AT&T Technician Says Company Gave Feds Full Access to Phone, Web Traffic
Wednesday, April 09, 2008 by: David Gutierrez | Key concepts: surveillance, telecommunications and natural health

(NaturalNews) A former AT&T technician who retired in 2004 has told Congress that the telecommunications company cooperated with the National Security Agency (NSA) by building special routing rooms that would allow the agency to monitor all U.S. internet traffic.

Mark Klein, who worked for AT&T for 22 years with no special security clearance, told Congress that in 2003, he was transferred to an office that was responsible for building a "secret room" connected to the company's Internet room in San Francisco. Another technician showed him wiring diagrams for the room.

"That was my 'aha' moment," Klein said. "They're sending the entire Internet to the secret room." Klein realized that the room was set up to split all Internet traffic passing through the building in two, sending one signal along uninterrupted and the other signal into the NSA's secret room.

"This splitter was sweeping up everything, vacuum-cleaner-style," he said. "The NSA is getting everything. These are major pipes that carry not just AT&T's customers but everybody's."

Similar secret rooms were set up in Seattle, Los Angeles, San Diego, and San Jose, Calif.
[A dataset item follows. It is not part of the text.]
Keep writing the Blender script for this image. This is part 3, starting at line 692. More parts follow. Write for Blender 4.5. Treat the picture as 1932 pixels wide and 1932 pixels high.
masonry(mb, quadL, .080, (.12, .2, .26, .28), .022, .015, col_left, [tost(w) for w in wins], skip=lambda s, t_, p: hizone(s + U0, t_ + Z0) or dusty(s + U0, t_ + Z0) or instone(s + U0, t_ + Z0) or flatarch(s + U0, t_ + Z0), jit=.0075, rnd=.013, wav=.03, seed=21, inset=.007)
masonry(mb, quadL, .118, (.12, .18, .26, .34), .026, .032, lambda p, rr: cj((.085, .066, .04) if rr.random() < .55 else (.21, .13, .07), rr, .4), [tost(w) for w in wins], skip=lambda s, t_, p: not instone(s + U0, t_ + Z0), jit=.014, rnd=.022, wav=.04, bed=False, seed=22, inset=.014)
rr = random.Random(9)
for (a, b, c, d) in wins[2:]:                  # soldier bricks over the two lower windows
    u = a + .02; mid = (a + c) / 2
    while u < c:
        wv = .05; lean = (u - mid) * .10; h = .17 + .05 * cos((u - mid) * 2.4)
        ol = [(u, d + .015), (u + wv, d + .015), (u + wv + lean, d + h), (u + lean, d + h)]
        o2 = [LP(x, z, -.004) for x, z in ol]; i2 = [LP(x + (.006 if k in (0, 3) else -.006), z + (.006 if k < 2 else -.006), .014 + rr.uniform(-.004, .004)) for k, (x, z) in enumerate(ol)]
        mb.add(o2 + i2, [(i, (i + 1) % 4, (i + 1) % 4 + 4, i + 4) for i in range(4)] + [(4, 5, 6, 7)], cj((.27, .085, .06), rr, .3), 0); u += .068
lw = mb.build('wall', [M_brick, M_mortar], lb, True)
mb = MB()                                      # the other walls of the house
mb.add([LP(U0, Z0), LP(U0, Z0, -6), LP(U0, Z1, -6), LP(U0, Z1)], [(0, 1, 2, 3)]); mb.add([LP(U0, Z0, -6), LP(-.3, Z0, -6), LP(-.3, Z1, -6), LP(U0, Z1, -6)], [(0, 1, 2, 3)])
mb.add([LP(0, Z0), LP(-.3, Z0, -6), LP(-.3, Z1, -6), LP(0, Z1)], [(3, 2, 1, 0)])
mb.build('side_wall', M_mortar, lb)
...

Klein said that AT&T also funneled phone-call data to the NSA.

The surveillance was carried out as part of the Bush administration's warrantless wiretap program, which has come under increasing fire as the depth of the surveillance has been uncovered.

Klein decided to come forward when he heard that the government was claiming that surveillance was only carried out on terrorism-related communications that involved someone outside the United States.

"I flipped out," he said. "They're copying the whole Internet. There's no selection going on here. Maybe they select out later, but at the point of handoff to the government, they get everything."

The technician urged Congress to reject a bill to grant immunity to telecommunications companies that participated in the wiretap program. Immunity would lead to the dismissal of 38 pending lawsuits.

"If they've done something massively illegal and unconstitutional -- well, they should suffer the consequences," Klein said.